Orbit Securities Mwanza Branch Manager, Mr Justine Amos said the bank outstanding year-to-date performance was driven by a combination of strong earnings, improved loan quality, resumption of dividends, undervalued stock metrics and renewed investor confidence.

“One of the most significant markets moving developments was MKCB’s decision to resume dividend payments after six years. “And, if current momentum holds, MKCB may remain a top pick for income and growth focused investors in the second half of this year,” Mr Amos said.

Last year the bank asset quality also improved significantly, with the Non-Performing Loan (NPL) ratio dropping to 4.2 per cent, a major improvement from 8.0 per cent in the previous year and now comfortably below the Bank of Tanzania’s 5.0 per cent benchmark.

“This improvement came alongside loan portfolio growth, demonstrating that the bank was not only expanding its lending operations but also doing so responsibly,” Mr Amos said.

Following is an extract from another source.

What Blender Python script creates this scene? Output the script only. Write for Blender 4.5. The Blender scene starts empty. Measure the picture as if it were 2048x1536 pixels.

Also, total assets grew by 10 per cent year on year to reach 282.38bn/- and the bank’s Net Interest Income (NII) rose to 40.56bn/-, reinforcing its core banking performance. The cost to income ratio also improved to 46 per cent, showing better operational efficiency.

MKCB’s Return on Equity (ROE) stood at 29 per cent, an impressive figure that reflects strong profitability relative to shareholder capital.